Il governo Biden querela il Texas per il ridisegno dei collegi elettorali dello stato. Il procuratore generale Merrick B. Garland ha dichiarato che il “redistricting” approvato dal Texas in ottobre viola le leggi federali: secondo la sua vice Vanita Gupta «nega a neri e latinos l’equa possibilità di partecipare alle elezioni» ed è stato disegnato «con intenzioni discriminatorie». È la seconda volta in un mese che il Texas viene querelato per le sue leggi elettorali: in novembre era toccato alle nuove norme che riducono il voto per posta, il numero dei seggi e gli assistenti al seggio e ostacolano il voto per i texani che non parlano bene l’inglese, gli anziani, i disabili.

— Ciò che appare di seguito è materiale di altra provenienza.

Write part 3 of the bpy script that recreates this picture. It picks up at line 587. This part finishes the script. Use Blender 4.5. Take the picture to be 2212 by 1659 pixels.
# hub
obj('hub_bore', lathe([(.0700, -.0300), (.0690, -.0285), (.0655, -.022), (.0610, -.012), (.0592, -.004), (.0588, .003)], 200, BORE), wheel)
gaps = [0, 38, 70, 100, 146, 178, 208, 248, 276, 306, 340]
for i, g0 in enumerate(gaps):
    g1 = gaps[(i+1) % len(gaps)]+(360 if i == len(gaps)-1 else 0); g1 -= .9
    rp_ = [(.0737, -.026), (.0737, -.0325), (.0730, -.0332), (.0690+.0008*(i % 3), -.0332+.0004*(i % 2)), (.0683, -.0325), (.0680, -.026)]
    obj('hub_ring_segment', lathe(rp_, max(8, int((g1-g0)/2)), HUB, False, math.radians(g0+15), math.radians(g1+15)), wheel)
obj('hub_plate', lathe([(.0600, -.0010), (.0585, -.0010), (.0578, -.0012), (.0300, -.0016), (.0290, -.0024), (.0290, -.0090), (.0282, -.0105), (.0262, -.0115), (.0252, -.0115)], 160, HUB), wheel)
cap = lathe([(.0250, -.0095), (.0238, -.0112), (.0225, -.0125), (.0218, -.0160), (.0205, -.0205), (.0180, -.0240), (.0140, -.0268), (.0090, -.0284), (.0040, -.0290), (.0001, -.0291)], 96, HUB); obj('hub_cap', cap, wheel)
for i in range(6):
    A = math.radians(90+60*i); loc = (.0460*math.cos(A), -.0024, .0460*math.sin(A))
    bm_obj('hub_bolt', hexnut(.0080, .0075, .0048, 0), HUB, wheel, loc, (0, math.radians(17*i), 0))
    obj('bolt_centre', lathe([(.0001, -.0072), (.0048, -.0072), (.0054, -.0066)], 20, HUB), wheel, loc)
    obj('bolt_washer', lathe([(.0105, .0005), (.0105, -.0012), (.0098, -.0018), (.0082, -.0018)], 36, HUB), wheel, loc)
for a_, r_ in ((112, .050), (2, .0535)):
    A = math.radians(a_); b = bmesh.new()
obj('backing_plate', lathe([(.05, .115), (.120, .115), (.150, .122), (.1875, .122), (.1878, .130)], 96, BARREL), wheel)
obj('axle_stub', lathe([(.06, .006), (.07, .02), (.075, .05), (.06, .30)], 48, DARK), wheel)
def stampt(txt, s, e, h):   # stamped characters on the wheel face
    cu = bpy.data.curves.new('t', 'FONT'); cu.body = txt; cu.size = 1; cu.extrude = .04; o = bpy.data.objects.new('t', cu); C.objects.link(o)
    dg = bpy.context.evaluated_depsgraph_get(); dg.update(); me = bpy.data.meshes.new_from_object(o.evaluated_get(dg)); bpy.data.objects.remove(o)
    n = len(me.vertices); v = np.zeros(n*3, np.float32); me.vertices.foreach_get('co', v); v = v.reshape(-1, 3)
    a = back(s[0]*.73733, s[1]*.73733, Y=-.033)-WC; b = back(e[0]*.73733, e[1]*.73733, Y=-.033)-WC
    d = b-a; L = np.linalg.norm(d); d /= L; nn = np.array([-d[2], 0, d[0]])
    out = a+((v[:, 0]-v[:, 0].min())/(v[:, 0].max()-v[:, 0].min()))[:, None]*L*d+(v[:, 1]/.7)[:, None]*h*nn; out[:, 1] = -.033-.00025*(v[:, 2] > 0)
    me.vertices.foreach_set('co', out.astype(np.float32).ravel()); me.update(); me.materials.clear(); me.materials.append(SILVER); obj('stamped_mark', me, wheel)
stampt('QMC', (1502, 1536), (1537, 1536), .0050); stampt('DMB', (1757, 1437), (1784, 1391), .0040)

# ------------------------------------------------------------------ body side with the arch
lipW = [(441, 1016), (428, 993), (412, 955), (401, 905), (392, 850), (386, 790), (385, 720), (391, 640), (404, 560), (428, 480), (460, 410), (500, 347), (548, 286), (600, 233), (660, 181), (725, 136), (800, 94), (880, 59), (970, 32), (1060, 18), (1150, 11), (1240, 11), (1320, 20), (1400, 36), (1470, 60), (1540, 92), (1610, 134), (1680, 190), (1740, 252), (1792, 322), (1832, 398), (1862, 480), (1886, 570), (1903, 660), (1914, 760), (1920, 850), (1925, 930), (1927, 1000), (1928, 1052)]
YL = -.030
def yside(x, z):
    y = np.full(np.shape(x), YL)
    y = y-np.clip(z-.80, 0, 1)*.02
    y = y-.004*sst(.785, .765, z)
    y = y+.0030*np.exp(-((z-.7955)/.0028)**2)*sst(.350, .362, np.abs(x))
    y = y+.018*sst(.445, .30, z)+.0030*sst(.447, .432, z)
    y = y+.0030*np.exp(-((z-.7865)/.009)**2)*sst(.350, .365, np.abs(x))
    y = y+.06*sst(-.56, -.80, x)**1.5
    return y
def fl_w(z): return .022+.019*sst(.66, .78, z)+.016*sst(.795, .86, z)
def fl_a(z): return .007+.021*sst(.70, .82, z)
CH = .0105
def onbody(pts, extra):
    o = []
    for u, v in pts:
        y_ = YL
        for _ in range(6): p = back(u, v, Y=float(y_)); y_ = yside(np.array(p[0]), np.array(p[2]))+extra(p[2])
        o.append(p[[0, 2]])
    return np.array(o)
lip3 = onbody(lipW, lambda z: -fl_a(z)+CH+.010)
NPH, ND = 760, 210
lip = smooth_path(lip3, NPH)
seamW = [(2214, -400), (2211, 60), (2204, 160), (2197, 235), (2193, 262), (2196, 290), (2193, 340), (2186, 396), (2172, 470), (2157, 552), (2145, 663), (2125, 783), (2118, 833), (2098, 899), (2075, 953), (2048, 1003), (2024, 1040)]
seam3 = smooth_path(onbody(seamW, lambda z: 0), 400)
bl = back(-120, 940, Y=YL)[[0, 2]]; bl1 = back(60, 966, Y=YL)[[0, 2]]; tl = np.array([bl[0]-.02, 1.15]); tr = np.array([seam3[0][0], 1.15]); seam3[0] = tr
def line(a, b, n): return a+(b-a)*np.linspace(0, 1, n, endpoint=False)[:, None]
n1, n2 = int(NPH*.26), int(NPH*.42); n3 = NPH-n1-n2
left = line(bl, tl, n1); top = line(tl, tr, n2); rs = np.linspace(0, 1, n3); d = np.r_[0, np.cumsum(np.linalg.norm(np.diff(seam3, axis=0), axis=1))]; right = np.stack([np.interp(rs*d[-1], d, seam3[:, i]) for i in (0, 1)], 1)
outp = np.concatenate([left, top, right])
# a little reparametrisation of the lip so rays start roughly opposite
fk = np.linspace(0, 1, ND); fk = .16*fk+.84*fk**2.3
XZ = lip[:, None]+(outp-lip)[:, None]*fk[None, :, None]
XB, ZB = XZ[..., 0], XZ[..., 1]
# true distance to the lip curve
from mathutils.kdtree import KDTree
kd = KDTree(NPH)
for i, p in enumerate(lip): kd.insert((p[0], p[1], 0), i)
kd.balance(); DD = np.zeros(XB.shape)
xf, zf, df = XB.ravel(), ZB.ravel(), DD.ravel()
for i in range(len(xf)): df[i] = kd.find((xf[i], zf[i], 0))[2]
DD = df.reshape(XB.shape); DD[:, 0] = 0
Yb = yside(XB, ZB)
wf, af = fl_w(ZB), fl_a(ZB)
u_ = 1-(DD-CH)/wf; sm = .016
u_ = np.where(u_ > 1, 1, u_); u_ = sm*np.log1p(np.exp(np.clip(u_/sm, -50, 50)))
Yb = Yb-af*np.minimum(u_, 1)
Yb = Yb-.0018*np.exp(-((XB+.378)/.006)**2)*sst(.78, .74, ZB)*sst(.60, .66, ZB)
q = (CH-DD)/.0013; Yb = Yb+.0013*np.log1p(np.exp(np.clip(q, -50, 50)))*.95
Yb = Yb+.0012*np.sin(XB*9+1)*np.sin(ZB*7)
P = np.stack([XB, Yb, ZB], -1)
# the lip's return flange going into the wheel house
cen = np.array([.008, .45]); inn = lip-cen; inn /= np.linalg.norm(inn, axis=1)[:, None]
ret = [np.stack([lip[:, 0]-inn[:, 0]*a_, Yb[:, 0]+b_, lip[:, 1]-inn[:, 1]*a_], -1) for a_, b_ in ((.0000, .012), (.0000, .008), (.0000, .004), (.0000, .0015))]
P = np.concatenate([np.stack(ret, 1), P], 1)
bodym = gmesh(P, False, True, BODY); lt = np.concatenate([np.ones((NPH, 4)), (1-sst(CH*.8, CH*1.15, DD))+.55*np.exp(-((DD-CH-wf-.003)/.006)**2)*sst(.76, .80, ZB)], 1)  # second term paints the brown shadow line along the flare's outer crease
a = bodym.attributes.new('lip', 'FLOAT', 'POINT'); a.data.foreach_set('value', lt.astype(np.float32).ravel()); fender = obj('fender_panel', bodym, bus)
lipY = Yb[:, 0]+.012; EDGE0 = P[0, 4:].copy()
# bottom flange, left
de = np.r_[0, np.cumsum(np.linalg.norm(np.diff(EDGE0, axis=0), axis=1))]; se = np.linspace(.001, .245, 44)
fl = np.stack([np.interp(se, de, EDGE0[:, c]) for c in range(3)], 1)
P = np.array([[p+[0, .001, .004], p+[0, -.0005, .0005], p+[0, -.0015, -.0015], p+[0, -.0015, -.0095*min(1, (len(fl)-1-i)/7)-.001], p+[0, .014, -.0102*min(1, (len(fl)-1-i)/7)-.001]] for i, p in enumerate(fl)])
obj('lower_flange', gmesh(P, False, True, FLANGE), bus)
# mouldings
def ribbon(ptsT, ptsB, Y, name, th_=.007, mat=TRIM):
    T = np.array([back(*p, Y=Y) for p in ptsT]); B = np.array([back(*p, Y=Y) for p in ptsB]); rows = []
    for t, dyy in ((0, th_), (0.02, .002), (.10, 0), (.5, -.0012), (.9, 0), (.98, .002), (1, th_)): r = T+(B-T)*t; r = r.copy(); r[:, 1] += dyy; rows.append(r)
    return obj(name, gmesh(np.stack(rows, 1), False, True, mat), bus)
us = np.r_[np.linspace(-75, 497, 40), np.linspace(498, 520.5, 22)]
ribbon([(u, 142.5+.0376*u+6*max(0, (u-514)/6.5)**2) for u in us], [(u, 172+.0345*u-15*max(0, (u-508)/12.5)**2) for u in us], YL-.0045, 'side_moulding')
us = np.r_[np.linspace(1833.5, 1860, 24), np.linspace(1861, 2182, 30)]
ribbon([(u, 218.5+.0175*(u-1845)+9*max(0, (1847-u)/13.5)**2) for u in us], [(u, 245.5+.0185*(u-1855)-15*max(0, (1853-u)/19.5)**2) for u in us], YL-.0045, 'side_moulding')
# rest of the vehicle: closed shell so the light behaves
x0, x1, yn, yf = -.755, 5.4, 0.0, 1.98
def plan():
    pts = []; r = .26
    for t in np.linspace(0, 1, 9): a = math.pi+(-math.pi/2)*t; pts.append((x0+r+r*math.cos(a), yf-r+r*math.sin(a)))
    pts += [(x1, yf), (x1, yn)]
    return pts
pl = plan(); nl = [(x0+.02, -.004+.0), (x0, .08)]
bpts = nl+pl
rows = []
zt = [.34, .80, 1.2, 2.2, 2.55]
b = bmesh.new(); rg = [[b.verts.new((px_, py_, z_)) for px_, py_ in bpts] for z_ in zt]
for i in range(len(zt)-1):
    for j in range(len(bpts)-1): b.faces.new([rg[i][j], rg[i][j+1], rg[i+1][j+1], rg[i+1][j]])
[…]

SALDAMENTE in mano repubblicana, guidato con mano pesantissima dal governatore Greg Abbott – lo stesso delle tremende recenti leggi contro l’aborto – il Texas è la punta di diamante di un assalto concertato al sistema elettorale degli Stati uniti. I parlamenti repubblicani di 19 diversi stati hanno già presentato una trentina di nuove leggi elettorali, che mirano tutte a limitare l’accesso al voto per precise categorie di elettori, e soprattutto distribuiscono gli elettori nei collegi secondo algoritmi che premiano il partito repubblicano. È una pratica chiamata gerrymandering (il nome deriva da salamandra e allude ai sinuosi, astrusi confini dei nuovi collegi), è seguita anche dai democratici ma in modo enormemente minore, ed è legale – tranne in caso di discriminazioni razziali. Il Dipartimento di giustizia di Biden ha risposto alla crociata aritmetico-elettorale repubblicana raddoppiando il personale incaricato di rivedere i collegi “ingegnerizzati” e moltiplicando i ricorsi ai tribunali. Ricorsi che però saranno giudicati solo dopo le elezioni: secondo alcuni media, incluso il New York Times, il partito democratico potrebbe aver già matematicamente perso il controllo della Camera prima ancora di votare, nel 2022.